WHAT IS EXPECTED:
Which lines hold the word "pixels"? Copy each of them.

SUPPLIED MATERIAL:
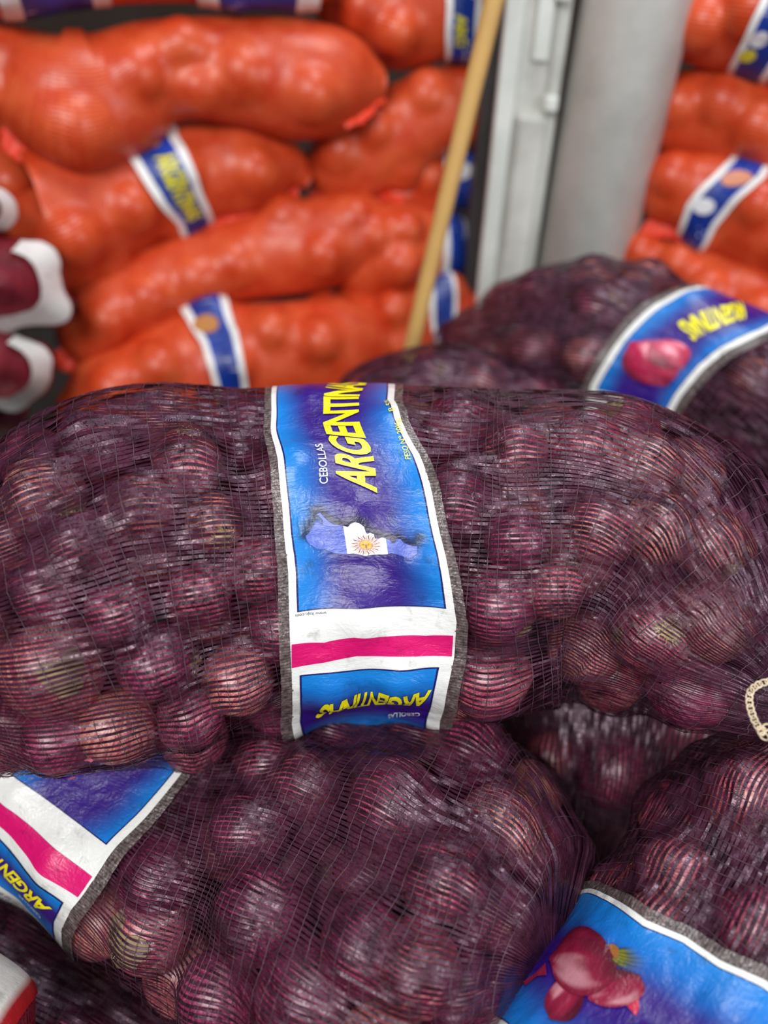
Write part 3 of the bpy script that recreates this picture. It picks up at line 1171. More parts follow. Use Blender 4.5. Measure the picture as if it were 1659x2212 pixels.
Z8 = lambda pts: [(640 + x / 5.53, 1080 + y / 5.53) for x, y in pts]
mapL = Z8([(110, 430), (150, 400), (195, 330), (240, 265), (285, 282), (325, 300), (320, 235), (245, 168), (290, 155), (330, 200), (380, 250), (450, 290), (520, 305), (566, 305), (590, 470), (612, 642), (560, 650), (450, 630), (350, 590), (300, 590), (240, 580), (160, 530), (125, 490)])
mapM = Z8([(566, 305), (620, 320), (650, 285), (700, 262), (760, 280), (810, 320), (832, 385), (850, 405), (885, 390), (930, 410), (942, 460), (985, 465), (1030, 450), (1073, 465), (1090, 560), (1102, 645), (1050, 650), (930, 650), (830, 665), (740, 645), (690, 635), (612, 642), (590, 470)])
mapR = Z8([(1073, 465), (1120, 480), (1160, 525), (1190, 520), (1205, 470), (1255, 475), (1290, 520), (1350, 545), (1400, 560), (1445, 560), (1445, 640), (1380, 690), (1340, 695), (1280, 670), (1210, 650), (1150, 635), (1102, 645), (1090, 560)])
top = np.array([B1.st(x, y) for x, y in Z8([(100, 430), (130, 330), (170, 270), (220, 200), (215, 120), (270, 110), (330, 170), (400, 230), (500, 270), (600, 280), (700, 240), (780, 260), (840, 340), (890, 370), (960, 400), (1050, 430), (1140, 450), (1200, 450), (1300, 490), (1390, 530), (1440, 500), (1480, 440)])])
tp = np.array([top[0] * 0 + np.array([np.interp(q, np.arange(len(top)), top[:, 0]), np.interp(q, np.arange(len(top)), top[:, 1])]) for q in np.linspace(0, len(top) - 1, 110)])


def glow(c, S, T):
    d = np.sqrt(((S[..., None] - tp[:, 0]) ** 2 + (T[..., None] - tp[:, 1]) ** 2).min(-1))
    k = np.exp(-(d / 0.0042) ** 2) * 0.92
    return c * (1 - k[..., None]) + np.array([0.01, 0.01, 0.03]) * k[..., None]


P1 = Print(B1)
tA = T_(B1, 800, 1311)
mL, mR = 0.0056, B1.Wd - 0.0058
framed(P1, mL, mR, 0.01, tA, 'long', glow)
tB = T_(B1, 800, 1446)
tC = T_(B1, 800, 1558) + 0.014
framed(P1, mL, mR - 0.002, tB, tC, 'short')
P1.poly([B1.st(x, y) for x, y in ((630, 1392), (700, 1388), (765, 1377), (850, 1374), (920, 1373), (979, 1373), (976, 1418), (900, 1418), (840, 1418), (770, 1417), (700, 1431), (630, 1443))], PINK, 0.0004)
L0 = 0.0018
for g, c in ((mapL, srgb(90, 108, 198)), (mapM, srgb(236, 236, 238)), (mapR, srgb(90, 108, 198))):
    P1.poly([B1.st(x, y) for x, y in g], c, L0, 0.003)
sc = B1.st(791.5, 1176.5)
ex = B1.st(827, 1177) - sc; ey = B1.st(791, 1200) - sc
for q in range(32):
    a = q / 32 * 2 * math.pi
    e = lambda r, a_: sc + ex * r * math.cos(a_) + ey * r * math.sin(a_)
    w = 0.050
    if q % 2 == 0:
        P1.poly([e(.40, a - w * 1.7), e(1.0, a), e(.40, a + w * 1.7)], srgb(190, 110, 40), L0 + .0003)
    else:
        P1.poly([e(.40, a - w), e(.6, a + .05 - w * .8), e(.8, a - .06 - w * .5), e(1.0, a + .03), e(.82, a - .04 + w), e(.6, a + .07 + w)], srgb(150, 76, 44), L0 + .0003)
rs = np.linalg.norm(ex) * .40; rt = np.linalg.norm(ey) * .42
P1.disc(sc, rs, rt, 0, lambda R, A: np.where((R > .86)[..., None], srgb(150, 84, 20), srgb(238, 170, 40)), L0 + .0005)
for (dx, dy) in ((-.4, -.1), (.4, -.1), (0, .15), (0, .55)):
    P1.disc(sc + np.array([dx * rs, dy * rt]), rs * .16, rt * (.3 if dx == 0 else .14), 0, lambda R, A: np.broadcast_to(srgb(160, 96, 24), R.shape + (3,)), L0 + .0007, 3, 10)


def ext(q, f):
    q = [np.array(a) for a in q]
    return [q[0], q[0] + (q[1] - q[0]) / f, q[2], q[2] + (q[3] - q[2]) / f]


put_text(P1, 'ARGENTINAS', ext(Q(B1, (811, 1066), (773, 884), (726, 1050), (698, 890)), .56), YEL, L0, bold=0.028, shear=0.12, space=0.92)
put_text(P1, 'CEBOLLAS', Q(B1, (708, 1046), (695, 961), (690, 1046), (679, 963)), srgb(236, 236, 240), L0, bold=0.006)
put_text(P1, 'PESO Nº 20Kg', Q(B1, (888, 994), (861, 906), (875, 994), (849, 908)), srgb(226, 220, 60), L0, bold=0.004)
put_text(P1, 'B 5%', Q(B1, (851, 890), (838, 868), (840, 892), (828, 869)), srgb(226, 220, 60), L0, bold=0.004)
put_text(P1, 'www.ltajc.com', Q(B1, (706, 1321), (638, 1327), (706, 1328), (638, 1334)), srgb(40, 40, 48), 0.0004)
put_text(P1, 'ARGENTINAS', Q(B1, (932, 1489), (692, 1520), (927, 1522), (680, 1549)), YEL, L0, bold=0.03, shear=0.16, space=0.92)
put_text(P1, 'CEBOLLAS', Q(B1, (908, 1535), (839, 1540), (908, 1543), (839, 1548)), srgb(220, 222, 232), L0, bold=0.006)
P1.build(wb)

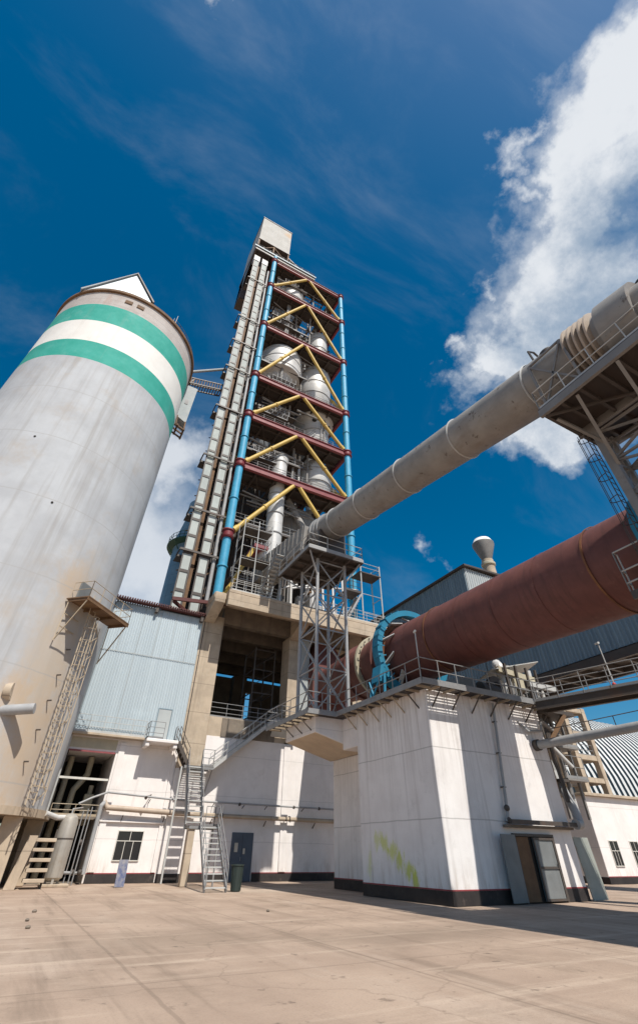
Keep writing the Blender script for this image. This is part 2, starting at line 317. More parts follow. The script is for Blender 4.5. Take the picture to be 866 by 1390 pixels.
def lattice_face(b,p0,p1,q0,q1,n,r,horiz=True):
    """X bracing between line p0->p1 and q0->q1"""
    P=[Vector(p0).lerp(Vector(p1),i/n) for i in range(n+1)]; Q=[Vector(q0).lerp(Vector(q1),i/n) for i in range(n+1)]
    for i in range(n):
        b.beam(P[i],Q[i+1],r); b.beam(Q[i],P[i+1],r*.97)
        if horiz: b.beam(P[i],Q[i],r)
    b.beam(P[n],Q[n],r)
# ------------------------------------------------------------------ ground
g=B(); g.add([(-900,-900,0),(900,-900,0),(900,900,0),(-900,900,0)],[(0,1,2,3)])
o=g.make('ground','ground',smooth=False); o['kind']='structure'
# ------------------------------------------------------------------ silo
SC=(-5.8,37.); SR=7.5
def sp_(a,z,r=SR): return (SC[0]+r*math.cos(R(a)),SC[1]+r*math.sin(R(a)),z)
silo=thing('concrete_silo',(SC[0],SC[1],0),'huge round grey concrete silo with teal and white stripes round its top','silo')
prof=[(SR,3.2),(SR,34.4),(SR,36.95),(SR,40.3),(SR,43.3),(SR,45.9)]
B().lathe(SC,prof,96,mats=[0,1,2,1,3]).make('wall',['silo','teal','cream','silo_top'],silo)
B().lathe(SC,[(SR+.02,45.75),(SR+.22,45.8),(SR+.22,46.15),(SR+.02,46.2)],96).make('rim','brown',silo)
B().lathe(SC,[(SR+.3,2.85),(SR+.3,3.2)],96).make('base_ledge','concrete',silo)
inner=B().lathe(SC,[(5.0,0.02),(5.0,2.9)],64); inner.make('base_wall','concrete_dark',silo)
for k in range(12):
    a=-4-30*k; x,y,_=sp_(a,0,7.1); B().box(x-.45,x+.45,y-.45,y+.45,0.01,2.86).make('base_pier','concrete',silo,bevel=.03)
B().lathe(sp_(-62,0,6.2)[:2],[(1.5,2.84),(1.45,1.6),(.5,.5),(.45,.02)],28).make('outlet_cone','concrete',silo)
# roof house (gabled)
px0,px1,py0,py1,pz=-11.2,-5.1,31.5,38.5,46.
pkx,pkz=-7.7,53.5; rz=49.6
rh=B(); rh.prism([(px0,py0,pz),(px1,py0,pz),(px1,py0,rz),(pkx,py0,pkz),(px0,py0,pz+.3)],(0,py1-py0,0)); pent=rh.make('roof_house','clad',silo,smooth=False)
b=B(); b.prism([(px1+.25,py0-.2,rz-.25),(pkx,py0-.2,pkz+.03),(pkx,py0-.2,pkz+.28),(px1+.35,py0-.2,rz-.05)],(0,py1-py0+.4,0)); b.make('roof','steel_dk',pent,smooth=False)
b=B(); b.prism([(px0-.2,py0-.2,pz+.05),(pkx-.001,py0-.2,pkz+.04),(pkx-.001,py0-.2,pkz+.2),(px0-.3,py0-.2,pz+.2)],(0,py1-py0+.4,0)); b.make('roof','clad_l',pent,smooth=False)
b=B(); b.box(px1+.005,px1+.05,py0+.8,py0+1.8,pz+1.4,pz+2.6); b.make('window','glass',pent)
B().tube(sp_(-58,46.2,7.5),sp_(-58,47.9,7.5),.035,n=6).make('lightning_rod','steel',silo)
railing([sp_(a,46.2,7.45) for a in range(-60,21,8)],toe=False,h=.9).make('roof_railing','rail',silo)
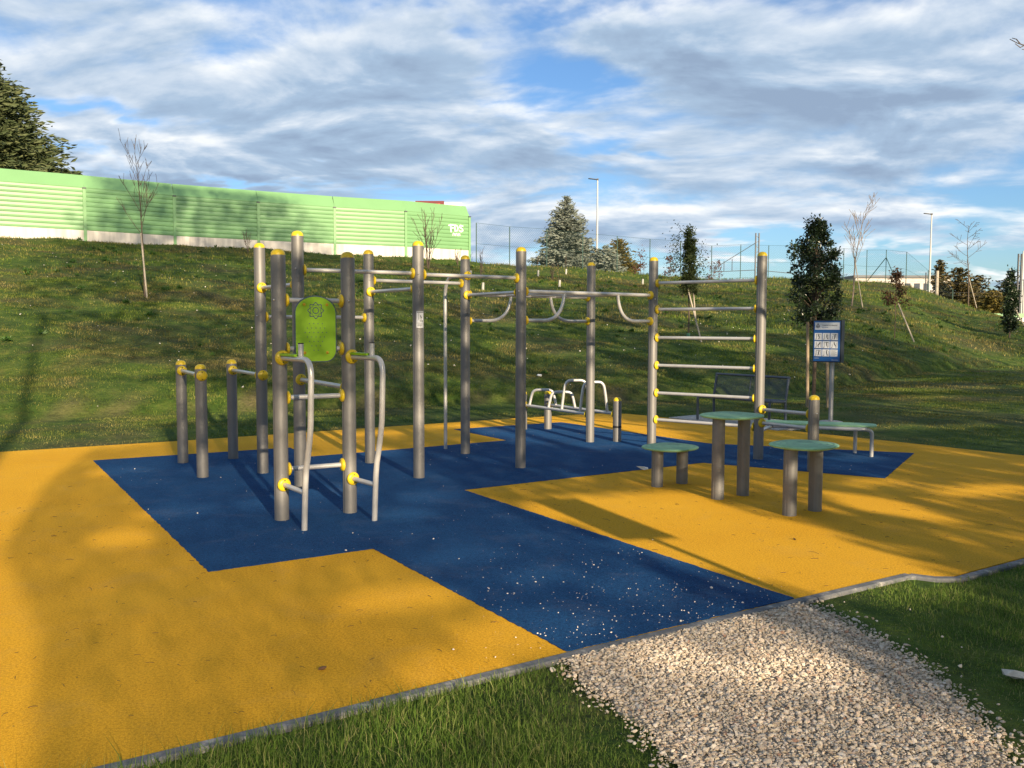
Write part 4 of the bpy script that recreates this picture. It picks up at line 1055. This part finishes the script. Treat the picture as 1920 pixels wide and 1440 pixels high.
def blades(name, X, Y, Z, h, w, rng, mat, lean=.45, kind='stuff'):
    n = len(X); az = rng.uniform(0, 2 * np.pi, n); ld = rng.uniform(0, 2 * np.pi, n); l = np.abs(rng.normal(0, lean, n)) * h
    B = np.stack([X, Y, Z], 1); wv = np.stack([np.cos(az), np.sin(az), np.zeros(n)], 1) * (w / 2)[:, None]
    L = np.stack([np.cos(ld) * l, np.sin(ld) * l, np.zeros(n)], 1); up = np.zeros((n, 3)); up[:, 2] = h
    m = B + up * .55 + L * .35; tip = B + up * (1 - .25 * np.clip(l / h, 0, 1))[:, None] + L
    V = np.stack([B - wv, B + wv, m - wv * .75, m + wv * .75, tip], 1).reshape(-1, 3)
    f = np.array([(0, 1, 3), (0, 3, 2), (2, 3, 4)]); F = (f[None] + 5 * np.arange(n)[:, None, None]).reshape(-1, 3)
    return tag(put(name, fast_mesh(name, V, F), M[mat]), kind=kind)
def grass():
    rng = np.random.default_rng(101)
    # near verge either side of the gravel
    n = 330000; X = rng.uniform(-2.4, 4.6, n); Y = rng.uniform(2.6, 7.0, n)
    side = ((Y - 4.36) - (X - .28) * .635)
    k = (side < -.085) & ~in_poly(X + rng.normal(0, .05, n), Y + rng.normal(0, .05, n), PATH) & ~in_poly(X, Y, PAD)
    k &= ~((X > 2.6) & (((Y - 5.68) - (X - 2.78) * .6335) > -.085))
    k &= rng.random(n) < (.72 + .28 * np.sin(X * 5 + 2 * np.sin(Y * 4)) * np.sin(Y * 6))
    edge = np.clip(np.minimum(np.abs(X - .5), np.abs(X - 1.95)) / .35, .25, 1)
    edge = np.clip(edge, .45, 1); X, Y, edge = X[k], Y[k], edge[k]
    pt_ = .6 + .55 * np.sin(X * 3.1 + 1.3 * np.sin(Y * 2.2)) * np.sin(Y * 2.7 + .5)
    h = rng.uniform(.018, .07, len(X)) * np.where(rng.random(len(X)) < .12, 1.7, 1) * (.55 + .7 * np.clip(pt_, 0, 1.2)) * edge; h = np.where(X < .6, h * 1.3, h * .6)
    blades('verge_grass', X, Y, np.full(len(X), -.025), h, rng.uniform(.0018, .0042, len(X)), rng, 'grass', .75)
    # mown grass beyond the pad and up the slope, sampled thinner with distance
    parts = [(11, 22, 230000, .018, .05, .010), (22, 34, 130000, .025, .075, .018), (34, 62, 110000, .04, .12, .032), (62, 92, 50000, .08, .2, .05)]
    for D0, D1, n, h0, h1, w in parts:
        a = rng.uniform(-.66, .68, n); D = np.sqrt(rng.uniform(D0 ** 2, D1 ** 2, n)); X = a * D; Y = D
        cr = sint(a, CRD); te = sint(a, TOE); k = (D < cr + 1.5) & ~in_poly(X, Y, PAD)
        clump = np.sin(X * 1.7 + 2 * np.sin(Y * .8)) * np.sin(Y * 1.3 + np.sin(X * .6)) + .6 * np.sin(X * .43 + 1) * np.sin(Y * .37 + .3 * X)
        bare = .7 * np.exp(-((D - te - .3) / .4) ** 2) * (np.sin(X * 4.3 + 1.3) * np.sin(X * 1.7 + .4) > .25)
        k &= (rng.random(n) < np.clip(.62 + .38 * clump, .12, 1)) & (rng.random(n) > bare)
        X, Y, D, cl = X[k], Y[k], D[k], clump[k]; te = te[k]
        h = rng.uniform(h0, h1, len(X)) * np.where(D > te, 1.25, .9) * (1 + .3 * np.clip(cl, -1, 1))
        blades('slope_grass', X, Y, hz(X, Y) - .01, h, rng.uniform(.5, 1.3, len(X)) * w, rng, 'hill_grass', .7)
def weeds():
    rng = np.random.default_rng(303); n = 520
    a = rng.uniform(-.62, .62, n); D = np.sqrt(rng.uniform(15 ** 2, 62 ** 2, n)); X = a * D; k = (D > sint(a, TOE) + .3) & (D < sint(a, CRD)) & (np.sin(X * .5) * np.sin(D * .4 + X * .2) > -.3)
    X, D = X[k], D[k]; n = len(X); sz = rng.uniform(.05, .13, n) * (1 + D / 80); m = 16
    B = np.stack([X, D, hz(X, D) + sz * .15], 1); d = rng.normal(0, 1, (n, m, 3)); d[..., 2] = np.abs(d[..., 2]) * .7 + .15; d = unit(d)
    C = B[:, None] + d * sz[:, None, None] * .6; V, F = leaf_cloud(C.reshape(-1, 3), d.reshape(-1, 3), np.repeat(sz, m), np.repeat(sz, m) * .4, .25, rng)
    tag(put('weeds', fast_mesh('weeds', V, F), M['weed']), kind='stuff')
    n = 260; a = rng.uniform(-.6, .4, n); D = np.sqrt(rng.uniform(15 ** 2, 45 ** 2, n)); X = a * D; k = D > sint(a, TOE); X, D = X[k], D[k]
    tag(stones('pale_pebbles', X, D, hz(X, D) + .02, rng.uniform(.01, .032, len(X)), rng, .6, 'chips'), kind='stuff')
grass(); weeds()

# ------------------------------------------------------------------ light
SUN_EL = rad(18); SD = Vector((.402, -.916, 0)).normalized()
sd = Vector((SD.x * math.cos(SUN_EL), SD.y * math.cos(SUN_EL), math.sin(SUN_EL)))
sl = bpy.data.lights.new('sun', 'SUN'); sl.energy = 5.0; sl.angle = rad(.55); sl.color = (1, .80, .55)
so = bpy.data.objects.new('sun', sl); COL.objects.link(so); so.rotation_euler = (-sd).to_track_quat('-Z', 'Y').to_euler()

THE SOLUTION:
Write part 3 of the bpy script that recreates this picture. It picks up at line 1171. More parts follow. Use Blender 4.5. Measure the picture as if it were 1659x2212 pixels.
Keep writing the Blender script for this image. This is part 2, starting at line 317. More parts follow. The script is for Blender 4.5. Take the picture to be 866 by 1390 pixels.
Write part 4 of the bpy script that recreates this picture. It picks up at line 1055. This part finishes the script. Treat the picture as 1920 pixels wide and 1440 pixels high.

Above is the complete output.